The adjoining guest bedroom has a chair from a Western. Here, as in other rooms in the house, Mason has arranged props to add to the room's distinction. In this small room she has a life-sized angel, once a department store mannequin, pointing a wand in the manner of Glenda the Good Witch from "The Wizard of Oz." An antique wooden bed with an antique chest at its foot holds a Moroccan dagger and fez.

In an upstairs bathroom, a collection of antique perfume bottles reflects the light from the nearby window. One of the bottles belonged to actress Norma Talmadge.

The house is a nod to the innovative set designers of the past, but what about today's set designers?

"I get ideas for movie sets from looking at magazines and other people's houses," said Michael Warga, set designer for Disney Studios' "Huck Finn," shooting on location in Mississippi.

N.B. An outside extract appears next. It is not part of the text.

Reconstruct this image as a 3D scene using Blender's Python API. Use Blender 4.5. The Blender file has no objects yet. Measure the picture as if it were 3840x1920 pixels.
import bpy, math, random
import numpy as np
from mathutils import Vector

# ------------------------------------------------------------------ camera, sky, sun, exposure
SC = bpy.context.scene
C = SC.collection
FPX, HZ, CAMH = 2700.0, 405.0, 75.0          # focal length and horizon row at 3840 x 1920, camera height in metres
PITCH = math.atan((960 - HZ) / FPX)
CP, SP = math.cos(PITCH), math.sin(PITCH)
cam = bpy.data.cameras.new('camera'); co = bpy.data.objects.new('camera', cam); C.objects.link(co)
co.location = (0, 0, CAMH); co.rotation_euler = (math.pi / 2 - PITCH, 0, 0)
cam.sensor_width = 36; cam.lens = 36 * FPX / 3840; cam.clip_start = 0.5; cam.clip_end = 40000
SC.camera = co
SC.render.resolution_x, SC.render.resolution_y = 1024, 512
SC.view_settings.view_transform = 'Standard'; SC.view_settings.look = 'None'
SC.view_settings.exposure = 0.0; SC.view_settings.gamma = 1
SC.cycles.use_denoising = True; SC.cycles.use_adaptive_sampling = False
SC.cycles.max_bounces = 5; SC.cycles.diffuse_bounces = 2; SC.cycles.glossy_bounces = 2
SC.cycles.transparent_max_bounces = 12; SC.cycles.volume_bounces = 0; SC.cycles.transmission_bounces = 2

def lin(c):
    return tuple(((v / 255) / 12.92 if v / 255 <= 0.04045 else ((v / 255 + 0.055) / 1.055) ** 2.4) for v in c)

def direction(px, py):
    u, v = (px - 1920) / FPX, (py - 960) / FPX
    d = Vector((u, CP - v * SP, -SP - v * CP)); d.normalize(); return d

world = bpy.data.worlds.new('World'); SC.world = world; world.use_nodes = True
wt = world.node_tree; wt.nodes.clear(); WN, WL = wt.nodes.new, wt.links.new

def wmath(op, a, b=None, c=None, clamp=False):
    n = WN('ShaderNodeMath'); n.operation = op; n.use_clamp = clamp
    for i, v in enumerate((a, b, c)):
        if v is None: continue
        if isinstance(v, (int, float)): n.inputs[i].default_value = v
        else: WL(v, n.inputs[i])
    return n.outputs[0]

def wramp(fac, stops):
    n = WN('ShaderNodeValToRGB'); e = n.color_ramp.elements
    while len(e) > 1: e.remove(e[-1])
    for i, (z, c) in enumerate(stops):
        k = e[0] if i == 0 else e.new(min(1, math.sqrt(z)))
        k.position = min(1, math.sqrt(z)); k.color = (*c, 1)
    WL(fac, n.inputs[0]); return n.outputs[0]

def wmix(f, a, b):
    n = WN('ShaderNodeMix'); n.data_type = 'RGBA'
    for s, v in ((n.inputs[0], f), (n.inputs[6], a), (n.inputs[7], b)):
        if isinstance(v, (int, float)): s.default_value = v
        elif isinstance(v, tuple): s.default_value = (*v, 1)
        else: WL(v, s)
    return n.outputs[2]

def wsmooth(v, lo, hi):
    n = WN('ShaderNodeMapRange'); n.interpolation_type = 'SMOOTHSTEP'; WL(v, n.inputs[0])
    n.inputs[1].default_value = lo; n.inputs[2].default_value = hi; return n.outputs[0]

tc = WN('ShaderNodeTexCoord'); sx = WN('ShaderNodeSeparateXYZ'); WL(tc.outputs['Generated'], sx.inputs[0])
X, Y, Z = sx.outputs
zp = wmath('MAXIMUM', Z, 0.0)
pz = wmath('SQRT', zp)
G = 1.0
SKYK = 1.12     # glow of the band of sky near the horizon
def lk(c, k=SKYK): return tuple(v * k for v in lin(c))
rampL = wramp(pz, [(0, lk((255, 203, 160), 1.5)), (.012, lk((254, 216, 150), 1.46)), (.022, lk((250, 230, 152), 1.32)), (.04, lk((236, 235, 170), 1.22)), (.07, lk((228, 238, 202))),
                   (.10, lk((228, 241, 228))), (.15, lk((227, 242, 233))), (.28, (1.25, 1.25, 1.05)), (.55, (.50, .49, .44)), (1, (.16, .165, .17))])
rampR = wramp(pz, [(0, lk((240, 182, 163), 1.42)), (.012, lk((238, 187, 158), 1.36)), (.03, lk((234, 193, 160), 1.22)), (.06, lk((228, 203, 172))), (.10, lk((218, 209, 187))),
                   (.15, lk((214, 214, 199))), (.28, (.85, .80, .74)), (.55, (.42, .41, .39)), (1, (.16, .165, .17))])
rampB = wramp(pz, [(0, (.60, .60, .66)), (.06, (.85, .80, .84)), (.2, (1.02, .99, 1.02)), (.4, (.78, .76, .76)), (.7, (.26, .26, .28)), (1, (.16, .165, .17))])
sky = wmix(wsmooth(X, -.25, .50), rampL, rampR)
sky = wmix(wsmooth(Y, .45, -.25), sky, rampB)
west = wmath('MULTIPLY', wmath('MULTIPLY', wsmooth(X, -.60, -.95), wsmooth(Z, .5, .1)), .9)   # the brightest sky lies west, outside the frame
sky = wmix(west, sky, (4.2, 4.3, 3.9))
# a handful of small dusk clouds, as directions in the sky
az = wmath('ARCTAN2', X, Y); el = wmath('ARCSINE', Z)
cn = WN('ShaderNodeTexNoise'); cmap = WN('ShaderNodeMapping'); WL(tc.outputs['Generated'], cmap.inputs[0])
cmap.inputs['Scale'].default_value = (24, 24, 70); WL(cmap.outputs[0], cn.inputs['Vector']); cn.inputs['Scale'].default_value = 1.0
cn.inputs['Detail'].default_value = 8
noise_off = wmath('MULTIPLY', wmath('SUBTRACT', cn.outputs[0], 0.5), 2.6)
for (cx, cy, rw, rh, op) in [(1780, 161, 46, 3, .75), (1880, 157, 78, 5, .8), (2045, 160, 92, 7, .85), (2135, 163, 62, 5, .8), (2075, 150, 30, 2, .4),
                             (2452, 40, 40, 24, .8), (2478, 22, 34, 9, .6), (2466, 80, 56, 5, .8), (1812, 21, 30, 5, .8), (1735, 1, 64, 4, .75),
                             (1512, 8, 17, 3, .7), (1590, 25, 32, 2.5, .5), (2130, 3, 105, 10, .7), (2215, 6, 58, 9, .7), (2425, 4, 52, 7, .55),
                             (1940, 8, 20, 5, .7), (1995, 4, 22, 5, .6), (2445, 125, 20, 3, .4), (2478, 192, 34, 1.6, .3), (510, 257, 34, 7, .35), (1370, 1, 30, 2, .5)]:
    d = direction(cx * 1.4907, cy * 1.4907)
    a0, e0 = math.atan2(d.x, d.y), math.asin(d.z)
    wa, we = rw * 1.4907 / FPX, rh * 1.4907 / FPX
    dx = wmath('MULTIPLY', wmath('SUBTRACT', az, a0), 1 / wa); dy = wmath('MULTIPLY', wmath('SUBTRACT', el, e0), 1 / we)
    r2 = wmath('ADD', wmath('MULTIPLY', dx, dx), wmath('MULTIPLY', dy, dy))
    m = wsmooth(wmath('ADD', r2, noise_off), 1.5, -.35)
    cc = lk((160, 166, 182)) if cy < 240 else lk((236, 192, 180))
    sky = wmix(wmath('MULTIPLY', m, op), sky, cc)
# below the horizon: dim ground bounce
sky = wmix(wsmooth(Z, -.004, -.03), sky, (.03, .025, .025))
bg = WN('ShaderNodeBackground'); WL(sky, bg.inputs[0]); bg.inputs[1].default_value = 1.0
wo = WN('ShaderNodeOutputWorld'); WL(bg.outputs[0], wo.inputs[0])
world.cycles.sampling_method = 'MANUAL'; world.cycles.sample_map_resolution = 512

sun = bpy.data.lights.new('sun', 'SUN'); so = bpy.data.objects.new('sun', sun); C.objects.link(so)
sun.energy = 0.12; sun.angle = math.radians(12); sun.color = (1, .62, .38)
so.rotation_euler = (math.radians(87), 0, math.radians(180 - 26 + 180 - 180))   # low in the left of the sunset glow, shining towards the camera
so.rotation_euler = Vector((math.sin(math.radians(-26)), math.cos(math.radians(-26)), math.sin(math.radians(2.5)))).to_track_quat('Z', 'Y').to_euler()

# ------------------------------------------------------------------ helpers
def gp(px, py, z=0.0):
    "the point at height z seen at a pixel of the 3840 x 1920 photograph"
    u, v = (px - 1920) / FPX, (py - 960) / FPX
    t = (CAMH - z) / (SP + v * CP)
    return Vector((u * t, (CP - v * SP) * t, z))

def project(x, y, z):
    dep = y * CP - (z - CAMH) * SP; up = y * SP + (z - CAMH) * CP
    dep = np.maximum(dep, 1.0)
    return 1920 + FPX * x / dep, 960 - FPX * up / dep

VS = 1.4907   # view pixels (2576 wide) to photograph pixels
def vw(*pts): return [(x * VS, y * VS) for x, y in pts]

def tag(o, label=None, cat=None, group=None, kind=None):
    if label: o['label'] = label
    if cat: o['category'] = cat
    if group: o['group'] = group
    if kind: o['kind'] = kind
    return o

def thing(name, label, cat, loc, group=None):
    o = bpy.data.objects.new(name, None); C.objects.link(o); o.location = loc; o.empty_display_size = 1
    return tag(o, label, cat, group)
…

"We are doing a lot of research for this film by looking at Southern plantation homes. We start our research by trying to be authentic and base ideas on etchings and drawings of the period, but we do use artistic license."

Warga reads the script to learn the era the film's set in, then he talks to the people involved in the production, including the actors and actresses, and finally he starts his design. This is a process not unlike the interior design of a private home.

And just to prove that everything comes comes full circle, with art imitating life imitating art, Warga says, "I'm influenced by movies. I was watching an old Katharine Hepburn/Spencer Tracy movie and I saw the exact color I wanted to paint my dining room."